Location, location: How Grant Wilckens built Australia’s largest holiday park business

It’s a long way from working for a bank to owning and operating caravan parks. But six years ago, Grant Wilckens gave up his corporate finance lifestyle to pursue a dream of owning his own business. The 39-year-old South Australian is the co-founder and chief executive of Discovery Holiday Parks, Australia’s largest owner and operator of lifestyle parks. The company now turns over $75 million a year from its own assets and a further $45 million from managed assets.

I’m a chartered accountant by trade and I have a corporate finance background, working for firms like KPMG and NM Rothschild & Sons. I was working very long hours for big banks and making them and myself a lot of money.

I wanted to start my own business but I wasn’t sure what it should be at that stage. I moved back to Australia in 2002 and got a job while I worked out what I wanted to do.

I joined forces with two older gentlemen, and the caravan park industry was where we decided we wanted to be. The caravan park industry was largely a cottage industry and it wasn’t yet corporatised. It is a fairly unsophisticated industry and at the end of the day, it’s about managing caravan parks.

We run a hotel management company in the caravan park industry. The industry is quite unsophisticated and most parks charge the same tariffs regardless of occupancy. But we run a professional hotel management business, so our tariffs go up as occupancy rates go up.

We currently own 32 properties.

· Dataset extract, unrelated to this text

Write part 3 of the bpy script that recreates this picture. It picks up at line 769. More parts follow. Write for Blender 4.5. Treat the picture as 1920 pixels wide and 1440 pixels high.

Over the years we have bought over 50 properties and sold over 20. We bought another one last week—the Tannum Beach Caravan Village on the central Queensland coast.

It happens a lot in business that people don’t take a professional approach to their assets. We are professional investors and we have a very clear strategy about what we want. If we have developed a property the best we can and we think someone else can manage the property better or we want to put the capital elsewhere, we’ll sell.

I think my background certainly helps running a business this size. We now employ over 600 staff.

When I started out, my background helped me with the capital structure. We started off with about $50 million of property from day one, so we needed to raise capital quickly. I was able to make money and I knew how to deal with banks and raise capital.

Running my own business was a bit of a shock. I didn’t realise how full on it would be. Initially I was everything: the financial controller, the human relations manager, the marketing manager. I was pretty much doing everything.

We started out with just two of us, sharing one desk and one phone. We used to try to make the company seem much bigger than it was by answering the phone, putting people on hold and then passing the receiver to each other.

I came from a lucrative financial career and for the first three or four years I was looking at my investment banking friends and thinking: “Why did I do this?”

I describe it to some people as like running on a treadmill. Because you’ve invested your own money, you can’t walk away. The treadmill just goes faster and faster. Sometimes you want to give up but everything, your house, is on the line. You have to persist and eventually things will come around.

I look at my investment banking friends now and I’m starting to catch some of them and even take over them.

I invested everything I had into the business. And then I went about leveraging bank debt. It was all pretty scary at the start. We’re based in Adelaide but I basically moved to Sydney for three months and walked the streets presenting my vision to investors. We had the properties but were yet to really start the business so it was a bit like venture capital.

Sunsuper bought a majority stake in Discovery Holiday Parks in February and we’re now owned by a massive super fund. I have taken some capital out of the business but I still have a significant investment in the business. We now have a very stable, long-term strategic shareholder.